88th Annual Meeting (20-24 January 2008)

Sunday, 20 January 2008
Geophysical fluid experiments in undergraduate education
Exhibit Hall B (Ernest N. Morial Convention Center)
Seth Clevenstine, Millersville University, Millersville, PA; and B. K. Fling
An NSF-funded partnership with the Massachusetts Institute of Technology as lead institution and five other universities representing diverse undergraduate programs in the physical sciences, by using portable rotating and non-rotating tanks as methods of laboratory-based teaching of geophysical fluid dynamics. This poster will report the work done over the summer and fall semester concerning the 3-D portable rotating tank, 2-D wave tank and its experiments by students at Millersville University.
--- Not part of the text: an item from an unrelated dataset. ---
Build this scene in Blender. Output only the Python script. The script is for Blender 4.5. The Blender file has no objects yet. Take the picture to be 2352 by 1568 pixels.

By using the portable 3-D rotating tank during the summer and fall semester 2007, we were able to supplement the theoretical treatment of fronts, Ekman layers, the Hadley circulation, baroclinic instability, western boundary currents, free convection, and thermohaline circulations. The 3-D tank was used to represent large-scale atmospheric circulation patterns that arose from density gradients influenced by rotation, as well as the evolution of patterns as rotation rate varied. Through the use of a 2-D wave tank, we were able to represent free convection and the development of secondary circulations which showed excellent visual examples of over-shooting tops of thunderstorms, the subsequent generation of gravity waves and how the anvil is produced. The 2-D tank also shows key concepts in the ocean as well as the atmosphere. Examples of ocean up-welling and return circulations from persistent wind forcing across a water surface.

By understanding the concepts and the theory behind these experiments, we were able to provide visual support to the professors that are lecturing in undergraduate oceanography and meteorology classes. Some of the senior level courses used to demonstrate these experiments are: climate dynamics, meso-and storm-scale meteorology, synoptic meteorology. Junior level courses consisted of atmospheric dynamics and thermodynamics.